La primera es la de “El señor de las maletas”, frase en alusión a Vicente Benítez, extesorero estatal, a quien se le acusó por el traslado de dos maletas con 25 millones de pesos, rescatadas por la policía en el aeropuerto de Toluca, cuando dos de sus colaboradores viajaban a la Ciudad de México para entregar ese efectivo por supuestas órdenes de Javier. La segunda, la expresión que ningún jarocho olvidará jamás, proporcionada por la esposa del gobernante, revelada su escritura por el exgobernador Yunes linares, quien rescató de una bodega y dio a conocer el Diario de Karime Macías, conteniendo páginas enteras con la repetida frase de “Merezco abundancia”.

Pero de esa perniciosa gestión, quedaron enlodados: Juan Manuel del Castillo, Gabriel Deantes, Harry Grappa, entre muchos más.

De esa época de relajación financiera, existe la fotografía de un operador perredista y actual procurador de medio ambiente en el gobierno cuitlahuista.
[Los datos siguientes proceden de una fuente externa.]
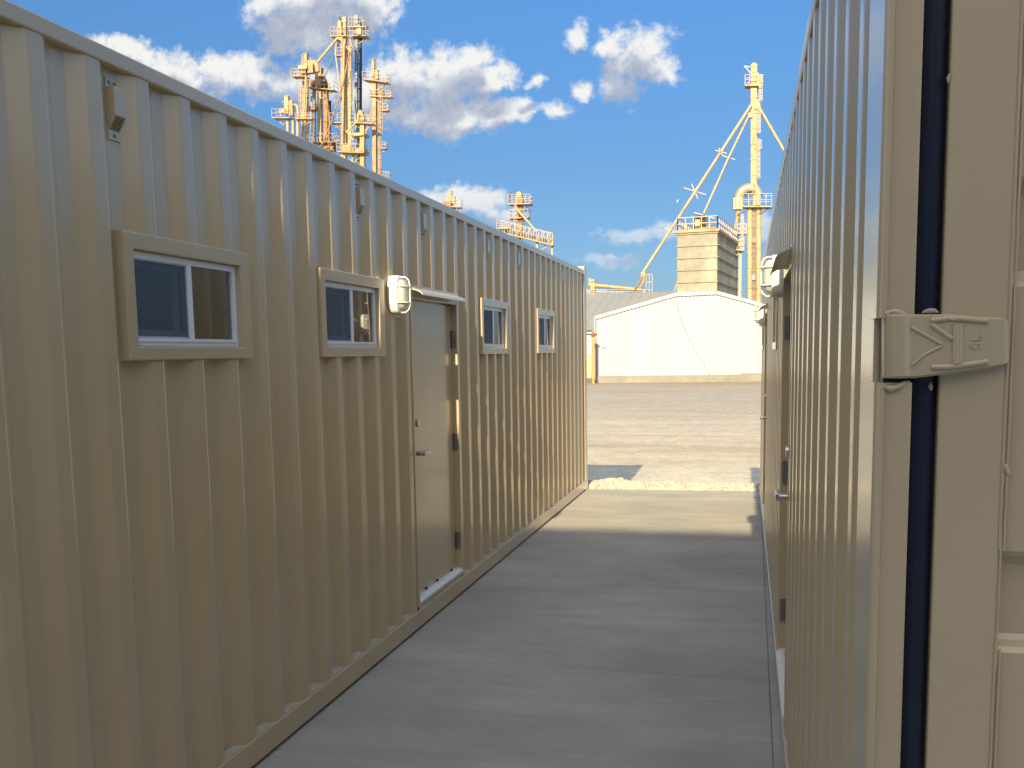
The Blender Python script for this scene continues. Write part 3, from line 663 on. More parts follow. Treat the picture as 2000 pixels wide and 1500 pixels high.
    def rib(pts, r):
        P3 = []
        for (a, b), (c, d) in zip(pts, pts[1:]):
            for k in range(6):
                x, y = a+(c-a)*k/5, b+(d-b)*k/5; q = at(x, y, YE); P3.append(Vector((q.x, YE+dd(x)-.0002, q.z)))
        rb.tube(P3, r, 8)
    rib([(1812, 627), (1850, 622), (1922, 628)], .0040); rib([(1812, 716), (1850, 716), (1922, 706)], .0040)
    rib([(1775, 640), (1832, 672)], .0026); rib([(1775, 713), (1800, 692), (1832, 676)], .0022); rib([(1812, 634), (1852, 662)], .0036)
    rib([(1860, 634), (1860, 710)], .0052); rib([(1866, 634), (1866, 709)], .0048)
    rb.build('hinge_rib', M['tan'], HG)
    tx = MB()
    def stroke(pts):
        tx.tube([(lambda q: Vector((q.x, YE+dd(x)-.0002, q.z)))(at(x, y, YE)) for x, y in pts], .0013, 6)
    # cast letters S L, reading upwards
    stroke([(1906, 652), (1906, 664), (1889, 664)][::-1] if False else [(1908, 653), (1908, 664), (1908, 664), (1890, 664)])
    stroke([(1908-18*y, 681-11*x) for x, y in ((1, .85), (.7, 1), (.3, 1), (0, .82), (.1, .58), (.5, .5), (.9, .42), (1, .18), (.7, 0), (.3, 0), (0, .15))])
    tx.build('cast_letters', M['tan'], HG)
    # lower hinge and lock rod guide out of frame are left out
end_assembly()

# unseen building inferred behind the camera; roof line throws the shade, pale for fill
BK = thing('tall_metal_building', 'unseen tall pale metal building across the near end of the alley behind the viewpoint', 'building')
BY, BH = -12.0, 9.38
TB = lambda u, e, z: Vector((u, BY+e, z))
b1, _ = corrugated(TB, -22, 22, -.6, BH-.02, 0); b1.build('front_wall', M['whitewall'], BK, recalc=False)
b2 = MB(); b2.box(-22, 22, -10, .01, BH-.04, BH, TB); b2.build('roof', M['roofgrey'], BK)
b2 = MB(); b2.box(-22, 22, -10, -9.95, -.6, BH-.1, TB); b2.build('rear_wall', M['whitewall'], BK)

# ------------------------------------------------------------------ white warehouse and grey-roofed shed
def ribbed(poly, Yf, rib=.29, slope=0.0, depth=.08):
    """front wall: polygon given as (x, z) outline with flat bottom; vertical ribs modelled"""
    xs0, xs1 = poly[0][0], poly[-1][0]
    def top(x):
        for (a, za), (b, zb) in zip(poly, poly[1:]):
            if a <= x <= b: return za+(zb-za)*(x-a)/max(b-a, 1e-6)
        return poly[-1][1]
    xs = []; x = xs0
    while x < xs1: xs += [x, x+rib*.80, x+rib*.82, x+rib*.98]; x += rib
    xs = sorted(set([q for q in xs if q < xs1] + [p[0] for p in poly] + [xs1]))
    def dep(x):
        t = ((x-xs0) % rib)/rib
        return 0 if t < .80 else (-depth*(t-.80)/.02 if t < .82 else (-depth if t < .98 else -depth*(1-t)/.02))
    mb = MB(); zb = -.1
    for a, b in zip(xs, xs[1:]):
        da, db = dep(a+1e-5), dep(b-1e-5)
        mb.add([(a, Yf(a)-da, zb), (b, Yf(b)-db, zb), (b, Yf(b)-db, top(b)), (a, Yf(a)-da, top(a))], [(0, 1, 2, 3)])
    return mb, top
WH = thing('warehouse', 'white ribbed-metal warehouse with a low gable standing across the yard', 'warehouse')
YW = 78
Yf = lambda x: YW
def xz(px, py, Y=YW): p = at(px, py, Y); return (p.x, p.z)
gp = [xz(1162, 622), xz(1319, 577), xz(1401, 573), xz(1600, 628)]
wl, wtop = ribbed(gp, Yf); wo = wl.build('wall', M['whitewall'], WH, recalc=False)
tr = MB()
for a, b in zip(gp, gp[1:]): tr.beam((a[0], YW-.06, a[1]+.05), (b[0], YW-.06, b[1]+.05), .12, .26)
tr.beam((gp[0][0], YW-.06, gp[0][1]), (gp[0][0], YW-.06, -.1), .12, .12); tr.build('trim', M['whitewall'], WH)
rf = MB()
for a, b in zip(gp, gp[1:]): rf.add([(a[0], YW, a[1]+.12), (b[0], YW, b[1]+.12), (b[0], YW+26, b[1]+.12), (a[0], YW+26, a[1]+.12)], [(0, 1, 2, 3)])
rf.build('roof', M['roofgrey'], WH, recalc=False)
sw = MB(); sw.box(gp[0][0], gp[0][0]+.1, YW, YW+26, -.1, gp[0][1]+.1); sw.build('side_wall', M['whitewall'], WH)
ft = MB(); ft.box(gp[0][0]-.1, gp[-1][0], YW-.35, YW+.1, -.75, -.075)
pa = at(1447, 729, YW); ft.box(pa.x, gp[-1][0], YW-.25, YW+.1, -.08, pa.z)
ft.build('footing', M['footing'], WH)
# low heaps of spoil along the footing
sg = MB(); p = [xz(1174, 668, YW-.1), xz(1184, 679, YW-.1)]
sg.box(p[0][0], p[1][0], YW-.08, YW-.05, p[1][1], p[0][1])
SG = sg.build('wall_sign', M['sign']); tag(SG, 'small white notice with faded grey lines on the white warehouse wall', 'sign')
ink = MB()
for yy, a, b in ((669.7, 1175.3, 1179.4), (669.9, 1180, 1182), (672, 1177.5, 1181.8), (674.3, 1176.3, 1178.6), (674.1, 1180.2, 1182.8), (677.8, 1175, 1183.6)):
    q0, q1 = at(a, yy, YW-.1), at(b, yy+.9, YW-.1); ink.box(q0.x, q1.x, YW-.095, YW-.085, q1.z, q0.z)
ink.build('lettering', M['ink'], SG)
cb = MB(); pts = []
for px, py in ((1319, 578), (1324, 600), (1332, 628), (1343, 655), (1356, 680), (1371, 706), (1384, 727), (1394, 742)):
    q = at(px, py, YW-.25); pts.append(q)
cb.tube(pts, .012, 6); tag(cb.build('cable', M['wire']), 'thin grey cable sagging down the white warehouse front', 'cable')

# grey-roofed shed behind on the left
SH = thing('storage_shed', 'long shed with a broad grey metal roof behind the white warehouse', 'shed')
e0 = at(1150, 645, 92).z; r0 = at(1150, 574, 108).z
ro = MB(); n = 40; xa, xb = -40, -2
for i in range(n):
    x = xa+(xb-xa)*i/n; x2 = xa+(xb-xa)*(i+1)/n
    ro.add([(x, 92, e0), (x2, 92, e0), (x2, 108, r0), (x, 108, r0)], [(0, 1, 2, 3)]); ro.box(x, x+.06, 92, 92.1, e0-.12, e0+.02)
    ro.beam((x, 92, e0+.01), (x, 108, r0+.01), .05, .03)
ro.build('roof', M['roofgrey'], SH, recalc=False)
sh = MB(); zc = at(1150, 692, 92).z; sh.box(xa, -12.5, 92.3, 92.5, zc, e0-.02); sh.build('wall', M['whitewall'], SH)
sh = MB(); sh.box(xa, -12.5, 92.2, 92.45, -.6, zc); sh.build('base_wall', M['duct'], SH)

# yellow post with rusty cap by the warehouse corner
YP = 76
PT = thing('yellow_pipe_post', 'slim yellow pipe post with a rusty cap at the left corner of the white warehouse', 'post')
a, b = at(1158.5, 657, YP), at(1158.5, 738, YP); mb = MB(); mb.tube([(a.x, YP, -.6), (a.x, YP, a.z)], .115, 12); mb.tube([(a.x, YP, b.z-.1), (a.x, YP, b.z+.25)], .17, 12); mb.build('pipe', M['post'], PT)
mb = MB(); mb.tube([(a.x-.12, YP, a.z+.15), (a.x+.1, YP, a.z+.12)], .17, 12); mb.tube([(a.x, YP, a.z-.05), (a.x, YP, a.z+.2)], .13, 10); mb.build('cap', M['rustcap'], PT)
mb = MB(); q = at(1150, 652, YP); mb.tube([(q.x-1.5, YP, q.z+.03), (a.x+.3, YP, a.z+.12)], .05, 8); mb.build('crossbar', M['darkm'], PT)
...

El señor Sergio Rodríguez, acostado felizmente en camiseta sobre su cama y rodeado de alrededor de 50 billetes de 500 pesos, diseminados ordenadamente sobre la blanca sábana, mostrando la plenitud del poder alcanzado por el suertudo político en esos días de negociación partidista.

La corrupción en México es un fenómeno posiblemente imbatible. En estas semanas se ha convertido en el circo predilecto del presidente López Obrador, en la figura y videos de Emilio Lozoya, el exdirector de PEMEX, quien, a decir del mandatario, ya reveló todo lo relacionado con la corrupción de Odebrecht en beneficio del expresidente Peña Nieto, de Felipe Calderón y de muchas otras figuras políticas del PRI y del PAN. 

Anteayer alguna mano traviesa cumplió una instrucción mañanera y difundió un video donde actores importantes del PAN reciben sendos fajos de billetes de alta denominación, supuestamente en 2013 para la aprobación de la reforma energética.

Si antes, Bejarano “se la tuvo que comer todita”, para proteger a alguien, ahora le tocó el turno a Lozoya, el que, seguramente “tuvo que vomitar todito”, para librar la cárcel o reducir condena y poder implicar y ensuciar a todos aquellos que se descuidaron o que fueron colocados frente al poderoso ventilador de la justicia de la 4T obradoriana.  

Andrés Manuel experimentó en carne propia los alcances del descrédito ciudadano. Para hacer la política que requiere, necesita del descrédito total para todo aquel al que pueda dirigir su venganza.